The overall quality of the workforce, and student completion rates in upper secondary education, higher education, and technical and vocational education and training (TVET) should be improved to meet labor market demands, the report notes.

Phanomkone Daralasmy, vice-director at the Savan-Seno Special Economic Zone (SSEZ) in Kaysone, says it has been “very challenging to train people with limited facilities and meet the high requirement of the firms in the SSEZ.” While there are training centers, he adds, these are of moderate standards and unlike those found in neighboring countries.

Digital tools for a quality workforce

The smart learning platform considers the concerns of the government, private sector, and academia in Kaysone, and was conceptualized with their inputs to bridge the skills gap, as well as create a more formal urban employment landscape that can help attract foreign investments.

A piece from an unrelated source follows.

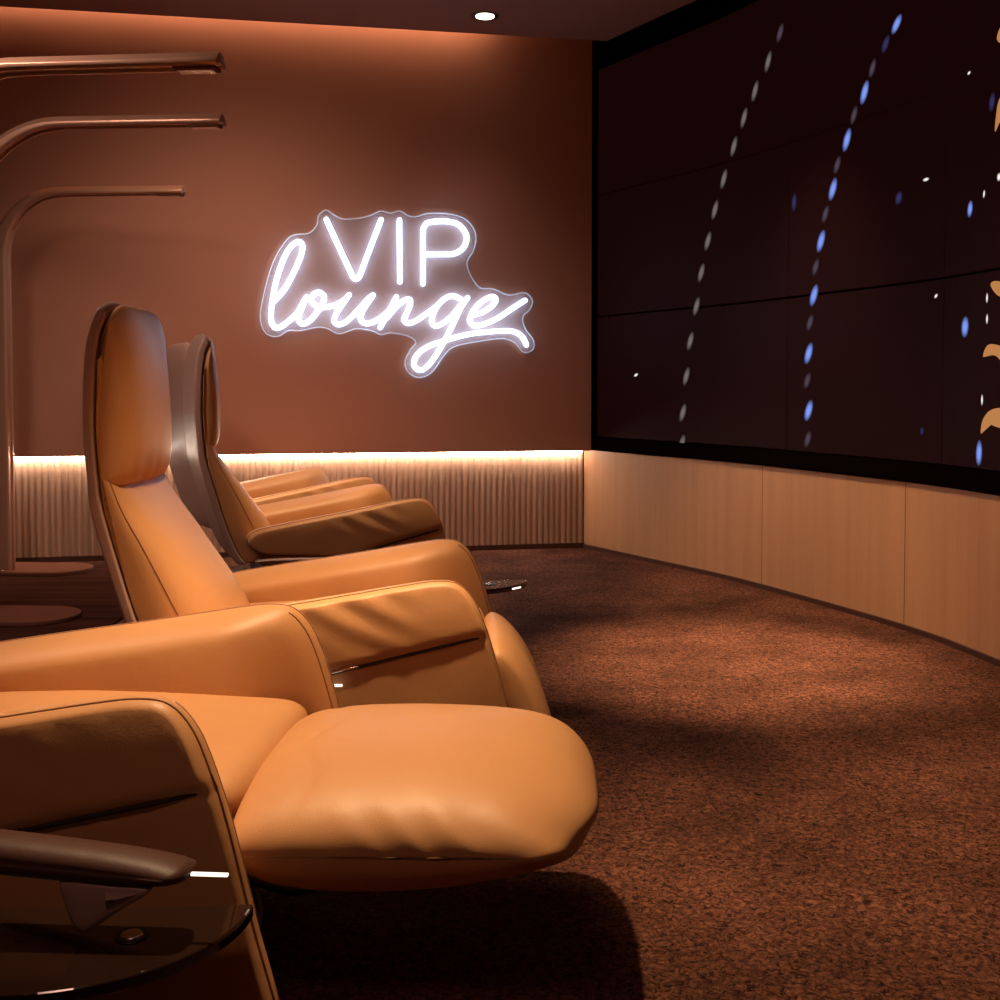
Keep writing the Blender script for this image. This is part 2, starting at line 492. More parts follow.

“We know that the students lack practical skills,” says Sitha Khemmarath, associate professor and vice-president at Savannakhet University. “This project will help develop on-boarding tools for students.”

Applying gaming in e-learning can help engage potential and new employees. It can provide a virtual tour of the work environment to give future employees a sense of familiarity about their new job and allow employers to minimize the time needed to orient new hires.

The project proponents plan to develop a simple and user-friendly interactive web-based platform to gain more support from companies and attract young job seekers and graduates.

Students and jobseekers will be able to learn essential skills such as communication, time management, critical thinking, goal-setting, conflict and risk management, and problem solving, among others.

The platform is currently at the pre-feasibility stage.

Bright careers ahead

Aside from developing the smart learning platform concept and sample e-learning modules, the AASCTF project included a needs assessment and a viability and sustainability analysis. The project is expected to be further refined and potentially undertaken as an ADB investment.

AASCTF, which is part of ADB’s Urban Financing Partnership Facility and also under the Southeast Asia Urban Services Facility regional technical assistance, provided $97,575 to the project.

Some students at Savannakhet University already see the smart learning platform as a means to start their careers. “The project will help us get prepared for employment, to know and understand what the job requirements are,” says Pheutsaphar.

Palita, a fellow university student, agrees. “I think this project will make looking for a job easier, helping us become more prepared and more confident in ourselves.”